- _Task goal_
For each line of the data below that holds "Blender", copy the line.

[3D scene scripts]
##############################

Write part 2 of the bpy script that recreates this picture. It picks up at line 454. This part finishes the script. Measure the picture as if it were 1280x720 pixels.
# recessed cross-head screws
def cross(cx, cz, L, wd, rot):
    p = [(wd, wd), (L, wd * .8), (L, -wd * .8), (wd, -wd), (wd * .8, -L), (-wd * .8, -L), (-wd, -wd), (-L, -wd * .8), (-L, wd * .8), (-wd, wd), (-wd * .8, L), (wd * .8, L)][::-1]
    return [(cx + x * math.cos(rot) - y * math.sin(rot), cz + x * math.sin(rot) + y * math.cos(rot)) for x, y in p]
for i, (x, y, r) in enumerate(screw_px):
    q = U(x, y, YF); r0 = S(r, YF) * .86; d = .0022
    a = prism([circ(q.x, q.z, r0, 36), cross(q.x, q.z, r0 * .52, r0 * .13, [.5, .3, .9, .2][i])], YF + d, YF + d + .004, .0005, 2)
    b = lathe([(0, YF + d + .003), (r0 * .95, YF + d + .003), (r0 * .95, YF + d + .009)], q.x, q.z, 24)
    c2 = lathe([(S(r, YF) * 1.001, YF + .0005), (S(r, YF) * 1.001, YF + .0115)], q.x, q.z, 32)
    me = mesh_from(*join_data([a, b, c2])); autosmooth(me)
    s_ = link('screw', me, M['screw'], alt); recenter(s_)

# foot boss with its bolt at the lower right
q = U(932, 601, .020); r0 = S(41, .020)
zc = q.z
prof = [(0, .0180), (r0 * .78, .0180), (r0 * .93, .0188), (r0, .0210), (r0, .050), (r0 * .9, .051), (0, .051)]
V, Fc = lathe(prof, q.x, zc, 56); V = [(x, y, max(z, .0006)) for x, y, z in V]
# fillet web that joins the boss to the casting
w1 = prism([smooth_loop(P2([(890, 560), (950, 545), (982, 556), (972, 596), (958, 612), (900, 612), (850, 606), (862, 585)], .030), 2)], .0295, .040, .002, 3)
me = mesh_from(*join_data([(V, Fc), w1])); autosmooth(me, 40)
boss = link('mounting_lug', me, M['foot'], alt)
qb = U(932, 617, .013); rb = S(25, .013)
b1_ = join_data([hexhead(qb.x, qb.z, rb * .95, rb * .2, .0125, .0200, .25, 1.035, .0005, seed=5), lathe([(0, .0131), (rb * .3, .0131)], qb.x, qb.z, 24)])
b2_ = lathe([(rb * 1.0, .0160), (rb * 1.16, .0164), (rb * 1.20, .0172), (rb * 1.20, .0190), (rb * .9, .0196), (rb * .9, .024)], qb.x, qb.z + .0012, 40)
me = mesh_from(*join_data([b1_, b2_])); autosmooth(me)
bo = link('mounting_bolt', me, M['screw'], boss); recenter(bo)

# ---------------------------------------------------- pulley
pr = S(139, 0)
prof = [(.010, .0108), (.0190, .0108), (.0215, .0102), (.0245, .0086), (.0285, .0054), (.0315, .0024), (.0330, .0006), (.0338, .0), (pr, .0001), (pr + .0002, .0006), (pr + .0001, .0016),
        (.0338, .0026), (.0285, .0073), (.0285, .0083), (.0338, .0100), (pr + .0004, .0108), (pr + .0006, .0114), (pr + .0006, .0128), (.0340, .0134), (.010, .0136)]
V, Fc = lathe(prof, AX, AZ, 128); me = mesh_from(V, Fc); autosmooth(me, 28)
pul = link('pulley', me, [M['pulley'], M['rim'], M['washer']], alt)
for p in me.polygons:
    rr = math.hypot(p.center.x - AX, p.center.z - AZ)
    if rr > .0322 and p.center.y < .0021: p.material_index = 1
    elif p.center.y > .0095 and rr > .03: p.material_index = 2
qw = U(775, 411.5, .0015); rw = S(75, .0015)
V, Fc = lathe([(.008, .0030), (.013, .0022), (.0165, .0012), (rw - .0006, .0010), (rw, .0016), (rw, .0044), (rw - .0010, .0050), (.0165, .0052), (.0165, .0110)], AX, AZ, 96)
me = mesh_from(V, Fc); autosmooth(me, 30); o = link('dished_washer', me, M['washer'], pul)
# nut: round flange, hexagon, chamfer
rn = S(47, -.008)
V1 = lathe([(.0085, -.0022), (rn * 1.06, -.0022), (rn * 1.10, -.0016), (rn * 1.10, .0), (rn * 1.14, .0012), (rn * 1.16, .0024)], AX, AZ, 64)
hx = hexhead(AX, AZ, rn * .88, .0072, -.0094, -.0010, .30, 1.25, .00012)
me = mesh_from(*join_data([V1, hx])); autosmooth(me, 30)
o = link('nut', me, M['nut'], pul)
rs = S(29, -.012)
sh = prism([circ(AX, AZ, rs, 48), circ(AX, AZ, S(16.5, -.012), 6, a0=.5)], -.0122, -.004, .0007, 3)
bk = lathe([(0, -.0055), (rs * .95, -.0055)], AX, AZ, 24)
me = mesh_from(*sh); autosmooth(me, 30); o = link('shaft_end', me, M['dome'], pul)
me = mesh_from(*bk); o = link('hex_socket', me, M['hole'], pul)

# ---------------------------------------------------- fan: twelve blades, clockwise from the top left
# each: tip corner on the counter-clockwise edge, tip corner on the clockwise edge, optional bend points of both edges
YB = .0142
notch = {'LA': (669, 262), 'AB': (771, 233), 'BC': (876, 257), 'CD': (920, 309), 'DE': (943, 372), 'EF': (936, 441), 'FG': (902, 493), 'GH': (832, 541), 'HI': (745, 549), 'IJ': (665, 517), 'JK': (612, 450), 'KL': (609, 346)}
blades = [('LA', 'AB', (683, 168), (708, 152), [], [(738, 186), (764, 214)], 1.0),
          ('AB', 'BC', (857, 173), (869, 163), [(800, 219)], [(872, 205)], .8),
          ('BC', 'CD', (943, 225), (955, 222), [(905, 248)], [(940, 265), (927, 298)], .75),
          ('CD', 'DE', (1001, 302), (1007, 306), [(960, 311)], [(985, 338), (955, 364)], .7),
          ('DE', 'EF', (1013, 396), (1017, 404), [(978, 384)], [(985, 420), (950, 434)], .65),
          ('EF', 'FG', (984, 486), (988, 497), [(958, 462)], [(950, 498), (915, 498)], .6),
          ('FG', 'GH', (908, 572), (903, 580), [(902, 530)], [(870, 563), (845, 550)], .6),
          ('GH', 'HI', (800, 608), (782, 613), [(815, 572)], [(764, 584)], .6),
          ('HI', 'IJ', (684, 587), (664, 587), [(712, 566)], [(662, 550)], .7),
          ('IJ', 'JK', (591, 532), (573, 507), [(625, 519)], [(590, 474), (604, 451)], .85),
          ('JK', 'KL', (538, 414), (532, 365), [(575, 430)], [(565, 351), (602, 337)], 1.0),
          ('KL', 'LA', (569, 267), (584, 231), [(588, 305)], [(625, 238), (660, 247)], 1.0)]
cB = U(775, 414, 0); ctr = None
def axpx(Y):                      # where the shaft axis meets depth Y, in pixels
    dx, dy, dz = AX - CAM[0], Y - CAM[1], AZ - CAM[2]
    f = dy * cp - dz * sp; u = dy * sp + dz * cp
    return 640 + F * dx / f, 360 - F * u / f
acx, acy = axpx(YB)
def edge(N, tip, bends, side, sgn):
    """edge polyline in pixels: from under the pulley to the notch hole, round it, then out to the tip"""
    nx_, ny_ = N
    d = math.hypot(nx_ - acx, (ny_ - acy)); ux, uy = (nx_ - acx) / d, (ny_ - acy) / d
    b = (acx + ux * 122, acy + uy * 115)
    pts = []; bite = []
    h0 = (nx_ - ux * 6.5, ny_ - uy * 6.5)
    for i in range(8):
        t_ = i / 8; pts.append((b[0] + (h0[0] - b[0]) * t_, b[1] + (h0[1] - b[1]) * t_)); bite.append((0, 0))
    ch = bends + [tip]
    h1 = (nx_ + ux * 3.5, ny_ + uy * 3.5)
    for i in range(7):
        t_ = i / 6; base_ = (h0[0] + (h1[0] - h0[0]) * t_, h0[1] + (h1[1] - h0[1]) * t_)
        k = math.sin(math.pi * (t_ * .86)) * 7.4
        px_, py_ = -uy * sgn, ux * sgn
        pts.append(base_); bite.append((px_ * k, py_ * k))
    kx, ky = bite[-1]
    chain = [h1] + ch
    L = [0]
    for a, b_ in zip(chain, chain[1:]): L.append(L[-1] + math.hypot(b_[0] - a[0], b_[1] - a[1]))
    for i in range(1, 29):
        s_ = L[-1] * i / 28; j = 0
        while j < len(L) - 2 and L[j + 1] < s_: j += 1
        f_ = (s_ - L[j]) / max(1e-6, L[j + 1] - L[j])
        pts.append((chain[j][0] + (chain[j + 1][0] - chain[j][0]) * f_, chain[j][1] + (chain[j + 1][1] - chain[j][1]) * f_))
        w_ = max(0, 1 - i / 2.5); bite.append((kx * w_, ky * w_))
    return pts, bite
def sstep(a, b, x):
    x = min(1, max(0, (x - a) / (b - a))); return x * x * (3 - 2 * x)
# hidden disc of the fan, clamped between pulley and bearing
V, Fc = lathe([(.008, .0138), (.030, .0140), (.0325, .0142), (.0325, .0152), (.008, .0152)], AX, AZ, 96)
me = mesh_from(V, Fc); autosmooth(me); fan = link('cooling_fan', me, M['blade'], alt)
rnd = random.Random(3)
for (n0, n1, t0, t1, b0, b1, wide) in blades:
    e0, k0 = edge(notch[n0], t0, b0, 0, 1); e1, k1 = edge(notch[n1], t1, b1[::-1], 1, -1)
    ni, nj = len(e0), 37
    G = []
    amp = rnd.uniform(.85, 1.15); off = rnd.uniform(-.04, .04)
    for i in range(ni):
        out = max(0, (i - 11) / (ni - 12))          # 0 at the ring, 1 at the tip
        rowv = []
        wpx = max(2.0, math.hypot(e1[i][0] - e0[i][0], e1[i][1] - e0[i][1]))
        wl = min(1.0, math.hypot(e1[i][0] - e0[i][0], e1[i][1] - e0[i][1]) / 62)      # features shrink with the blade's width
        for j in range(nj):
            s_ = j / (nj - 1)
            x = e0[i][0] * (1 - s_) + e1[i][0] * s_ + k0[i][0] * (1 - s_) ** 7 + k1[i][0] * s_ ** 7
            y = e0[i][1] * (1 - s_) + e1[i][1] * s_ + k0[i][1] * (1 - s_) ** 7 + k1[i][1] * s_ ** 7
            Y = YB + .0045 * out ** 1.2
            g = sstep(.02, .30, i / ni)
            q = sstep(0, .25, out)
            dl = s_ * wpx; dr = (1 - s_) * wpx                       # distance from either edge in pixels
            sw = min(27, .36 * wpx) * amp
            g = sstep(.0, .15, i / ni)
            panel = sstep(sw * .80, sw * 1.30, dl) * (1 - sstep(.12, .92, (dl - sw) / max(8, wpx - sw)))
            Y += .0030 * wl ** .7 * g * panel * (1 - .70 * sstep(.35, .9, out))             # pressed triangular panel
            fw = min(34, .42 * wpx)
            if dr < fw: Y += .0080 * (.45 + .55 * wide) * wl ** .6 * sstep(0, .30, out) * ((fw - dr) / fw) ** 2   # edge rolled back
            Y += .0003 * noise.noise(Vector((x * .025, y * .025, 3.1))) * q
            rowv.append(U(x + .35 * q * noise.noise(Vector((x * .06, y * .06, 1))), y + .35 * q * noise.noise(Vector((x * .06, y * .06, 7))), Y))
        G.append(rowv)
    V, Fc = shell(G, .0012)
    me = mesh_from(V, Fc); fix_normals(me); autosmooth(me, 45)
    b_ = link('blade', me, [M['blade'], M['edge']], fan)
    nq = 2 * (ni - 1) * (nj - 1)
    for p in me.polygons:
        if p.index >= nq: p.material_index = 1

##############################

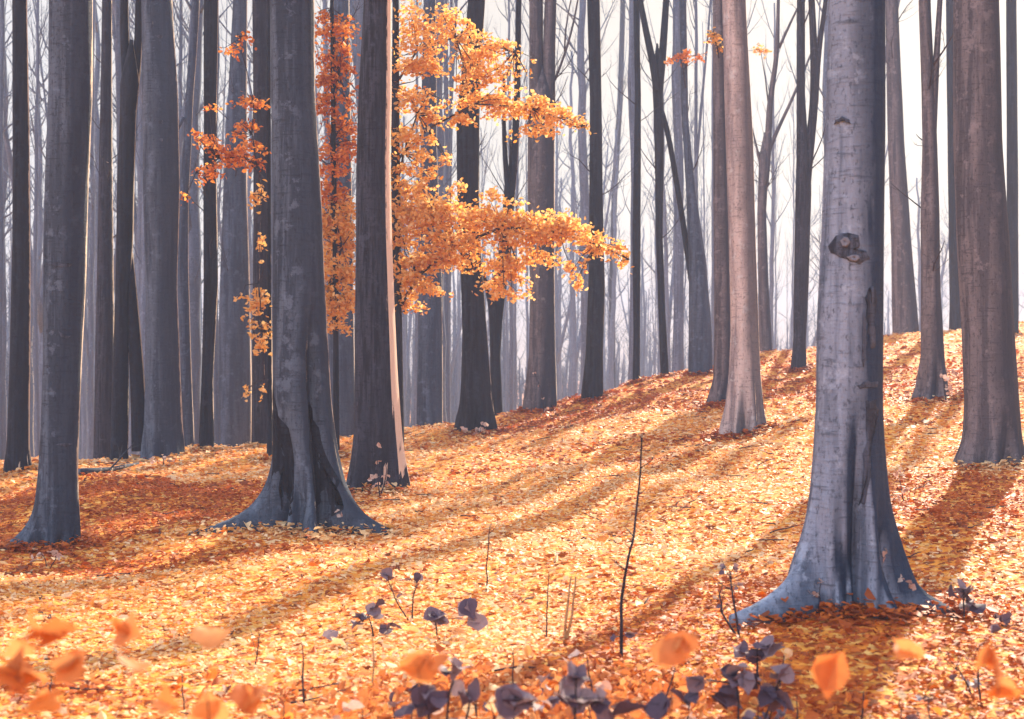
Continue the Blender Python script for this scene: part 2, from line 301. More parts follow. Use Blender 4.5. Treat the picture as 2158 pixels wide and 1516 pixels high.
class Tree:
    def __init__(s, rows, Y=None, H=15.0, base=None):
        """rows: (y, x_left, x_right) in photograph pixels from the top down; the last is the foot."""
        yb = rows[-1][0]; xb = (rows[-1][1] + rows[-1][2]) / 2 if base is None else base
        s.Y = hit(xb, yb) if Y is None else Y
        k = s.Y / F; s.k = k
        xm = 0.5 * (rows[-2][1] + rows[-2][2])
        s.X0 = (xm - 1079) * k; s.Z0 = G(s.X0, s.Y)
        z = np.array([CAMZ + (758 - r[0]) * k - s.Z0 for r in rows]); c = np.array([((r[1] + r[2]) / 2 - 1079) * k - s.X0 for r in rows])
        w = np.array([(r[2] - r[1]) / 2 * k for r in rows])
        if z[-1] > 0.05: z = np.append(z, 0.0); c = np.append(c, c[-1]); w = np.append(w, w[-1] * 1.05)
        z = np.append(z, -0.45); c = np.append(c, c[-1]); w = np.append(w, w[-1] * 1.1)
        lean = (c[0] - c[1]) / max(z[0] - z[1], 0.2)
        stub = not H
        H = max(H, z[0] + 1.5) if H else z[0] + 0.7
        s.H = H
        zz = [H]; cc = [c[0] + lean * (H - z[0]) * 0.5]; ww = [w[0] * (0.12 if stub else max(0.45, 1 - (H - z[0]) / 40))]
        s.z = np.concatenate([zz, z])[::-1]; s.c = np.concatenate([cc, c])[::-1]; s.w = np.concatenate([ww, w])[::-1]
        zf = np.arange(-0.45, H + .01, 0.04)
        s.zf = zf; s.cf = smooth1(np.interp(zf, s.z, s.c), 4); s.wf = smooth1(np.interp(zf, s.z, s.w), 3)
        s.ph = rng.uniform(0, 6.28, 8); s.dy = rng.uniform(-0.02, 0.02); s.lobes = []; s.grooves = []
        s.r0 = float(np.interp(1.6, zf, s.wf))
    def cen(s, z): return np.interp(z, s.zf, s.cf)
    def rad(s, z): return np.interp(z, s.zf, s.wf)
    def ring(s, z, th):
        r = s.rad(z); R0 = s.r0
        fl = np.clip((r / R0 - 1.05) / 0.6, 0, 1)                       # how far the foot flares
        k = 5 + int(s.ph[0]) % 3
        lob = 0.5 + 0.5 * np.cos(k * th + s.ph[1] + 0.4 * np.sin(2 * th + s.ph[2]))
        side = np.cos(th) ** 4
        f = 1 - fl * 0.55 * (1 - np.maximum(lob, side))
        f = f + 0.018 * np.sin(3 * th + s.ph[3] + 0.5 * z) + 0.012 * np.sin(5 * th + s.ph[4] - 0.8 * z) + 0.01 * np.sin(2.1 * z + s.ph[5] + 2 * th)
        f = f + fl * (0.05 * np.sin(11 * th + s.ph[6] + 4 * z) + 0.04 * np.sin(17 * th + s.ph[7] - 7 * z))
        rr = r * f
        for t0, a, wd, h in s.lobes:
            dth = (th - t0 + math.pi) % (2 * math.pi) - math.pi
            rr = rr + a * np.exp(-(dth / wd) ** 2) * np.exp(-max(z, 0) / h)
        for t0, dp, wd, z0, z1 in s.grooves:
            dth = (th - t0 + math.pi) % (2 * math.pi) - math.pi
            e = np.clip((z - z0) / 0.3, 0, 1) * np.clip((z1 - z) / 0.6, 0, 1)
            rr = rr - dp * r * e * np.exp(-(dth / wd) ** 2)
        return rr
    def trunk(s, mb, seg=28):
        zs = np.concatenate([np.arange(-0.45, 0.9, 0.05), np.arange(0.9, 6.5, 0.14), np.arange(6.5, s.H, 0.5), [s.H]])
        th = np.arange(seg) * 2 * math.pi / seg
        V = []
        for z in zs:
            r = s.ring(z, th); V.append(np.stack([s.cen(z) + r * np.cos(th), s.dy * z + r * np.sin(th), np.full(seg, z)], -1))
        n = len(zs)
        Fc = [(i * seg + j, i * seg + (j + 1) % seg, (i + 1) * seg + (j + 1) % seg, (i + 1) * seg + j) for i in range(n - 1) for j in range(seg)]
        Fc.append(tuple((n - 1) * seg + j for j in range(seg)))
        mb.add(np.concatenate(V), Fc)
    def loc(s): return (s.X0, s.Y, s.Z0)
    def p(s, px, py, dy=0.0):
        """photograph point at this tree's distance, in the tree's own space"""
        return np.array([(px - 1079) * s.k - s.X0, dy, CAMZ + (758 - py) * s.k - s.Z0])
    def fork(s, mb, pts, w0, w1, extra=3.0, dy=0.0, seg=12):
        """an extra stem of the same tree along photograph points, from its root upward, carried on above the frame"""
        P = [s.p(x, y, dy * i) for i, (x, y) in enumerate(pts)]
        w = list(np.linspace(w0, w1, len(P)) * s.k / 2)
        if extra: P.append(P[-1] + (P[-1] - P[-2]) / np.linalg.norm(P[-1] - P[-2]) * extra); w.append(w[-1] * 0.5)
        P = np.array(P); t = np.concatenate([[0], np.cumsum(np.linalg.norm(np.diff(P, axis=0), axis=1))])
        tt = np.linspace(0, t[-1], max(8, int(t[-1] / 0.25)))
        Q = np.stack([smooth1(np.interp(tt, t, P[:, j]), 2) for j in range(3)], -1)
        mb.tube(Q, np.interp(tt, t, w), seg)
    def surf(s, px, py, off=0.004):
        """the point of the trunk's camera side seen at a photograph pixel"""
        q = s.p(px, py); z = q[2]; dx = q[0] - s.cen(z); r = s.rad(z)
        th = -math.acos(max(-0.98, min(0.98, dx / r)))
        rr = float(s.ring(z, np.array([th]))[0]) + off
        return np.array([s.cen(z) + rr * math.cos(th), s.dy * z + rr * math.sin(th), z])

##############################

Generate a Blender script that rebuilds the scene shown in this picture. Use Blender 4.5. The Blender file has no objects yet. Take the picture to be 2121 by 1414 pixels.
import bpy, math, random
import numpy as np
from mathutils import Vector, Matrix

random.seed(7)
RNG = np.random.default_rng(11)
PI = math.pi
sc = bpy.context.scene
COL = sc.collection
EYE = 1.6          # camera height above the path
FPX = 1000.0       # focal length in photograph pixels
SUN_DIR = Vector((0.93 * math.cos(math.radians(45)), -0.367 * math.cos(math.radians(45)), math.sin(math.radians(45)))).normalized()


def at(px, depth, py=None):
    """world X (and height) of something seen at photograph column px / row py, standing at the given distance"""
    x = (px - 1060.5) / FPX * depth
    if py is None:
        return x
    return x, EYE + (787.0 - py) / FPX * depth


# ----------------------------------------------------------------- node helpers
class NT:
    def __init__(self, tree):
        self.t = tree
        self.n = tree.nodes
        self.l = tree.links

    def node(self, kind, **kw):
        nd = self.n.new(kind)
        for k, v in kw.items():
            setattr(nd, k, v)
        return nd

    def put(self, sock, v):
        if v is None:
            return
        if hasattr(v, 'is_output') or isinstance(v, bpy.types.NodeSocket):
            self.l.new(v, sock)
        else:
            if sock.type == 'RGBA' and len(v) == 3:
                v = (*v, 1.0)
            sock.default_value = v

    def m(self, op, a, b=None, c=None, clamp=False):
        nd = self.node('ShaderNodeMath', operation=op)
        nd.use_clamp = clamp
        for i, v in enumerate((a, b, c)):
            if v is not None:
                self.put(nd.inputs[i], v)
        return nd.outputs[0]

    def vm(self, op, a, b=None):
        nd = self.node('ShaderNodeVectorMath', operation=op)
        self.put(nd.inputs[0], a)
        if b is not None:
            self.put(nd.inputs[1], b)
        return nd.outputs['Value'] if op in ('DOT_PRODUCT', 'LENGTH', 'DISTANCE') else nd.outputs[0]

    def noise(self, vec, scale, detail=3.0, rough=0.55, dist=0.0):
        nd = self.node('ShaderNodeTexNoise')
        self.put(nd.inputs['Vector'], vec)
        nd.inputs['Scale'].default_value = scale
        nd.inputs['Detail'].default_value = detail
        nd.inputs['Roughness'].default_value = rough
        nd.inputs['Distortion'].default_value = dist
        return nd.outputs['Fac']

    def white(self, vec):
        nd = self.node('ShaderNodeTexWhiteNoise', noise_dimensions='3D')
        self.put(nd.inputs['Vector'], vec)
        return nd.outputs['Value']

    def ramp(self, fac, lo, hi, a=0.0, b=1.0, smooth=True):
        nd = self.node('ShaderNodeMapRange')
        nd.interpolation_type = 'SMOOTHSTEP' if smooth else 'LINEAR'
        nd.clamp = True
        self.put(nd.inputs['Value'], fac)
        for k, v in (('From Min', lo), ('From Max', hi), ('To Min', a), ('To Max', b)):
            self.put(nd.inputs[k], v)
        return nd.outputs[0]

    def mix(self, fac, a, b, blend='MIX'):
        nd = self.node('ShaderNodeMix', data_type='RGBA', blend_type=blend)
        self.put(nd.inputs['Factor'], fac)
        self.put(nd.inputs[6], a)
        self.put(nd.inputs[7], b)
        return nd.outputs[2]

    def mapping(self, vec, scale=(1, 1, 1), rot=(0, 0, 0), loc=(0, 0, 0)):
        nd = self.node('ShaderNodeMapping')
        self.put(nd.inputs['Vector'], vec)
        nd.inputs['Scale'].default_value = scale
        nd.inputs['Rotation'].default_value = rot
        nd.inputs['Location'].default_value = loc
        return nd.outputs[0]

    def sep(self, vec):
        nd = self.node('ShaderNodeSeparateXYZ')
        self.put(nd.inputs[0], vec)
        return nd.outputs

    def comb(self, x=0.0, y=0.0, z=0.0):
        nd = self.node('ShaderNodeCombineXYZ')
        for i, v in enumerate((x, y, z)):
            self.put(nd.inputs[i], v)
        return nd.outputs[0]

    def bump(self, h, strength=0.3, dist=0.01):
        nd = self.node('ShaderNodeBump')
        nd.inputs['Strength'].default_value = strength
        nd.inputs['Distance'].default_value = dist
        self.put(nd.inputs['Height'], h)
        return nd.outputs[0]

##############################

- _Solution to the exercise_
Continue the Blender Python script for this scene: part 2, from line 301. More parts follow. Use Blender 4.5. Treat the picture as 2158 pixels wide and 1516 pixels high.
Generate a Blender script that rebuilds the scene shown in this picture. Use Blender 4.5. The Blender file has no objects yet. Take the picture to be 2121 by 1414 pixels.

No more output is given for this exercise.